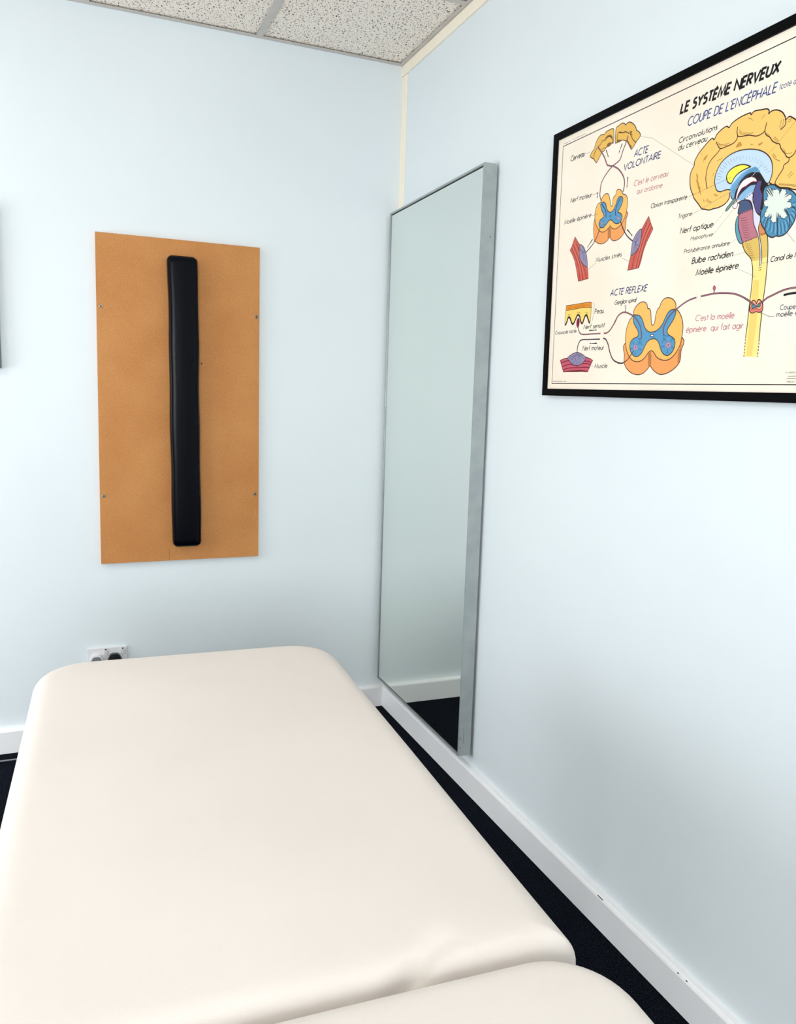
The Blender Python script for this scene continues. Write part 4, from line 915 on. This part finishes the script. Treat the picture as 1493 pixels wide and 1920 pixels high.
for u, v in ((0.03, MH-0.075), (MW-0.05, MH-0.075), (0.03, 0.06), (MW-0.05, 0.06)):
    b = bmesh.new(); box(b, u, u+0.025, v, v+0.03, -MD-0.0028, -MD+0.004); obj('wall_bracket', b, M_black, mir)

# ------------------------------------------------------------------ padded board on the back wall
def mdf():
    m = noise_mat('mdf_board', srgb(189, 127, 70), srgb(198, 138, 80), 5, 0.62, detail=5, spec=0.3)
    tc = N(m, 'ShaderNodeTexCoord'); n = N(m, 'ShaderNodeTexNoise'); n.inputs['Scale'].default_value = 230; n.inputs['Detail'].default_value = 4
    r = N(m, 'ShaderNodeValToRGB'); r.color_ramp.elements[0].position = 0.35; r.color_ramp.elements[1].position = 0.68
    r.color_ramp.elements[0].color = (0.89, 0.87, 0.85, 1); r.color_ramp.elements[1].color = (1.10, 1.08, 1.05, 1)
    mx = N(m, 'ShaderNodeMix', data_type='RGBA', blend_type='MULTIPLY'); mx.inputs['Factor'].default_value = 1.0
    old = BS(m).inputs['Base Color'].links[0].from_socket
    L(m, tc.outputs['Object'], n.inputs['Vector']); L(m, n.outputs['Fac'], r.inputs['Fac'])
    L(m, old, mx.inputs['A']); L(m, r.outputs['Color'], mx.inputs['B']); L(m, mx.outputs['Result'], BS(m).inputs['Base Color'])
    return m
M_mdf = mdf()
M_pencil = mat('pencil_mark', srgb(150, 92, 44), 0.8)
M_vinyl = noise_mat('black_vinyl', (0.0010, 0.0014, 0.0035, 1), (0.0014, 0.0018, 0.0042, 1), 10, 0.25, 0.12, 60, spec=0.10, dist=0.002)
M_screw = mat('screw_steel', srgb(150, 130, 105), 0.4, metal=0.6)
brd = thing('padded_board', 'brown fibreboard with a long black upright pad screwed to the back wall', 'wall board', (-0.88, -0.001, 0.7072))
def bx(x): return x+0.88
def bz(z): return z-0.7072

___

> **TASK DIRECTIONS**: Starting with the first line of the data above and ending with the line containing "b = bmesh.new();", please restate every line exactly, leaving images out.

> **EXERCISE SOLUTION**:
The Blender Python script for this scene continues. Write part 4, from line 915 on. This part finishes the script. Treat the picture as 1493 pixels wide and 1920 pixels high.
for u, v in ((0.03, MH-0.075), (MW-0.05, MH-0.075), (0.03, 0.06), (MW-0.05, 0.06)):
    b = bmesh.new(); box(b, u, u+0.025, v, v+0.03, -MD-0.0028, -MD+0.004); obj('wall_bracket', b, M_black, mir)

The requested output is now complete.